Security Threat — Sophisticated algorithms that steal information are a reality, and a major reason cybersecurity has become a $75-billion-per-year industry. Algorithmic thievery is creating a cybersecurity arms race. “The thing people don’t get is that cybercrime is becoming automated and it is scaling exponentially,” said Marc Goodman, a law enforcement agency adviser and the author of Future Crimes. Protecting sensitive corporate information with AI from AI is not just a problem for IT, but an important issue for a company’s senior leadership, including its board of directors.

Privacy Threat — As more of the labor force becomes information workers, they themselves become sources of information for corporate algorithms to collect and analyze. Widespread use of these algorithms undermines even the illusion of privacy for employees, and raises many ethical issues about where to draw the line between supporting workers’ autonomy and freedom — important sources of creativity — and monitoring their activity.
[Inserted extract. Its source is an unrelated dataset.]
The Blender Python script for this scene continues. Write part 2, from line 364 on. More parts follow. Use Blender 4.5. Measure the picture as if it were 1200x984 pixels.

The net effects of the strategic implications of AI, along with related risks, are uncertain — but what is certain is that AI will change business.

What’s Next?

What counts as AI is sure to evolve. It has already. Years ago, pundits and theorists alike believed that any computer smart enough to beat a chess champion would constitute a form of AI, but when Deep Blue defeated then-champion Garry Kasparov at chess in 1997, not even IBM characterized the win as a triumph of AI. The bar for AI moved, as it will inevitably move again.

Management threats from AI will also surely change, as will AI’s implications for business strategy. Understanding these changes and their implications for management is the driving force behind MIT SMR’s new research initiative about AI and strategy. On behalf of our research team, we look forward to sharing the results of that research with you over the course of this year.